All these great cities are well worth a visit, containing, as they do, many interesting ruins and architectural remains of the old Hindoo and Mahomedan rulers of the country. Beyond Lahore, where the railway at present terminates, a fine road 260 miles long, will take the traveller across the classic streams of the Punjab, famous for Alexander the Great’s campaigns, up to Peshawur, on the extreme north-west boundary of the empire, where a force of 8000 men keeps watch over the fierce and turbulent races of the neighbouring mountains.

From Umballa, on the Punjab Railway, if the traveller strikes to the east, a good road of 40 miles will take him to the foot of the Himalayahs, whence he can ascend to Simla, situated amongst its groves of pines and rhododendrons, 8000 feet above the sea; and thence through some of the finest mountain scenery in the world, to Cashmere or Thibet, or the frontier of China.

You may vary the homeward route by visiting Calcutta, Madras, and Ceylon, or by going down the Indus to Kurrachee, and thence back to Bombay.

And over all these distances, and through this vast country, the traveller may journey as safely as in any part of Europe, in a healthy, enjoyable climate, if he chooses the proper time, and with his mind expanded by the contemplation of scenery differing widely from anything in the West, and of a state of social and national life which the most superficial glance will assure him is utterly foreign to all his previous experiences.

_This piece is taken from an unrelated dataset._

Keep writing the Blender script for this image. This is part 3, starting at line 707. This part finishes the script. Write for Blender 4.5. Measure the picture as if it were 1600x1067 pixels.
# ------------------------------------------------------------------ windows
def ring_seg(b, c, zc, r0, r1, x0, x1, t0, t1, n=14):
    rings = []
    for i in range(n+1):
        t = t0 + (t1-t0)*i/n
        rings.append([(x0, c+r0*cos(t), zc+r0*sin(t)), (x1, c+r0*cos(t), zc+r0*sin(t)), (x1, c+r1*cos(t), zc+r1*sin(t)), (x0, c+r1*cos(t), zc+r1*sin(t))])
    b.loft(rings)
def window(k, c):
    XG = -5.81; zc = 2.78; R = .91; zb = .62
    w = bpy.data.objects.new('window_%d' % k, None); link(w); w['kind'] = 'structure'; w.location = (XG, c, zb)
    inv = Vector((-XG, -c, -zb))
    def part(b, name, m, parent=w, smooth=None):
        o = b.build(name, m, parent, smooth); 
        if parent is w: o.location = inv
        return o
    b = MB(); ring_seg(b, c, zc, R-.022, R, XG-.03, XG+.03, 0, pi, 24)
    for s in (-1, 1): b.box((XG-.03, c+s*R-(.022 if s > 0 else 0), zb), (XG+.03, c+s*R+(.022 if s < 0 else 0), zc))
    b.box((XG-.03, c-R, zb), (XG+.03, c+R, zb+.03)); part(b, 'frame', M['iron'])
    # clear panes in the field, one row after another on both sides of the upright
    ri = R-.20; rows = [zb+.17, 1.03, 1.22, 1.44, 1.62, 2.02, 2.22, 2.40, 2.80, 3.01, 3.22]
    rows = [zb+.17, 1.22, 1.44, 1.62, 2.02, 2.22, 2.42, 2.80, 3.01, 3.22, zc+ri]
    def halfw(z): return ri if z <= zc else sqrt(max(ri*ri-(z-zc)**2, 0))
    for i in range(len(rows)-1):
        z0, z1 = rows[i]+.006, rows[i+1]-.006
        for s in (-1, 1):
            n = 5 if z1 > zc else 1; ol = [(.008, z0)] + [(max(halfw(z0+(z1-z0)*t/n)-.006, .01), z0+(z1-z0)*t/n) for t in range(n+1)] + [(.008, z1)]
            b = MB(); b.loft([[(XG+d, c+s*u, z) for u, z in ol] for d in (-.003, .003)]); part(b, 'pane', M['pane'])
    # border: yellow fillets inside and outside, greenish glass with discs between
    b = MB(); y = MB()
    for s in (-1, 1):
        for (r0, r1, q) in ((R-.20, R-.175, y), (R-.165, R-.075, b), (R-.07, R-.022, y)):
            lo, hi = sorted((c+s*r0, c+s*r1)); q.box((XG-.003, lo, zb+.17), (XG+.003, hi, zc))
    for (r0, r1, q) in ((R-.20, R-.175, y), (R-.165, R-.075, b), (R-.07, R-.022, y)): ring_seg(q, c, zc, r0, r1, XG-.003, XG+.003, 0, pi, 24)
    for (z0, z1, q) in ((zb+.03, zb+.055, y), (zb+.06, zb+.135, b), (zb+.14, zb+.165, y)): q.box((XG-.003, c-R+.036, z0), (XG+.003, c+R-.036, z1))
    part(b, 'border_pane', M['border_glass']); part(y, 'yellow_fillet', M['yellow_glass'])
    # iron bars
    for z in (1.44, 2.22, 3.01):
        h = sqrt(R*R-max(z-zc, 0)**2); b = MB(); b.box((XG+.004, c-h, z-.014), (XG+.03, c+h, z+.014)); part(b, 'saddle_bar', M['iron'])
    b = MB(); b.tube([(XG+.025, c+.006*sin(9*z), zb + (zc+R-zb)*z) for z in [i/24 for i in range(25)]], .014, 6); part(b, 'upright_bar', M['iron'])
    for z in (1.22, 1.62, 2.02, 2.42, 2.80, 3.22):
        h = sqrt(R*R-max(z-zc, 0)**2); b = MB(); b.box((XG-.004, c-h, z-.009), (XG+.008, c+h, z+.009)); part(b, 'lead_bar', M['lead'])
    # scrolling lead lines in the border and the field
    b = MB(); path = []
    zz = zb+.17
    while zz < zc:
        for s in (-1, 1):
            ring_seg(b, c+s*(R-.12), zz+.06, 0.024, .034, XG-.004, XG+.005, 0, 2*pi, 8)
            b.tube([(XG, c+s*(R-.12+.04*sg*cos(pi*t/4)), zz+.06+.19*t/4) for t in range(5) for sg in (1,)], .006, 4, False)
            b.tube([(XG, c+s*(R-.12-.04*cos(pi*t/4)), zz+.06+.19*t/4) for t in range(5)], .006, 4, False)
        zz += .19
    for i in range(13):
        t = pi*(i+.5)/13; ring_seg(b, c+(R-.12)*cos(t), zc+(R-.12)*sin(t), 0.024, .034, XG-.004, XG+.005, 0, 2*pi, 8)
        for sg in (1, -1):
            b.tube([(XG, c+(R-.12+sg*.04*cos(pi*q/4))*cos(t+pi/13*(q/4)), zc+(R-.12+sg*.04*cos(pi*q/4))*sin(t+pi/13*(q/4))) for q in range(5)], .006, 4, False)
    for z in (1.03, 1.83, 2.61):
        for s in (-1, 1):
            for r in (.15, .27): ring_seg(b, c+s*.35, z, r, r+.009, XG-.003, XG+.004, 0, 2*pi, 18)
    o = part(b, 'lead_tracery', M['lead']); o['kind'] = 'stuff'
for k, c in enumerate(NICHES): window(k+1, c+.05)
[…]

That, I think, is the chief good of all travel. The experience it brings lifts us out of our old grooves of thought, widens our narrow ideas, teaches us that as God has not made us all with the same coloured skins, so he has given us varieties of national character, which are admirable from their very diversity, and do not make us the less members of one common family, in which He is the great Father of us all.

For purposes of administration and government India is divided as follows:—The Viceroy and Governor-General of course rules over all, making his head-quarters at Calcutta in the cold weather, and at Simla in the summer. Under him are the Governors of Madras and Bombay, the Lieutenant-Governors of Bengal, the North-west Provinces and the Punjab, with their seats of government at Calcutta, Allahabad, and Lahore respectively; the Chief Commissioners of Oudh, the Central Provinces, Central India, and British Burmah, residing at Lucknow, Nagpore, Indore, and Rangoon; and the Commissioners of Mysore, Hyderabad, and Scinde. Some idea of the extent and importance of these provincial commands may be formed if we consider that Bengal proper, for example, is as large as Germany, and numbers 60 millions of inhabitants.

With regard to the Public Works of the country, their control and direction are confided to a separate department of the State, known as the Public Works Department, at the head of which is a Secretary, styled the Secretary to the Government of India in the P. W. D., and who is, in effect, the consulting engineer and professional adviser to the Viceroy and his council. He is assisted by Deputy-Secretaries for the separate branches of Irrigation, Railways, and Military Buildings.

To the head-quarters of each local government is similarly attached a Secretary, who is at once the mouthpiece and professional adviser of the Lieutenant-Governor or Chief Commissioner, and who, as Chief Engineer, is also head of the whole public works establishment of his province.

Subordinate to him are the Superintending Engineers, who may either have general charge of all the public works of a large district, or, as is more generally the case, are in special charge of some large work, such as a Canal or a Railway. Under the superintending engineers are the Executive Engineers, who are, in effect, the working units of the system. An executive engineer may have a range of new Barracks to build, a line of Road 80 to 100 miles long to keep in repair, or 30 or 40 miles of Canal or Railway to lay out and construct, and for the actual execution of this work he is primarily the responsible man. If the work is a new one, he has to prepare the detailed designs and working drawings under the advice and guidance of his superintendent, to frame the estimates, and to write the reports. When sanctioned, he has to lay out the work, and to find the workmen or contractors to execute it, to control the expenditure, to submit monthly accounts and progress reports, and to conduct a tolerably large correspondence. He will probably have two or three Assistant-engineers, five or six European Overseers, and eight or ten native Sub-Overseers, besides an Office establishment of clerks and accountants.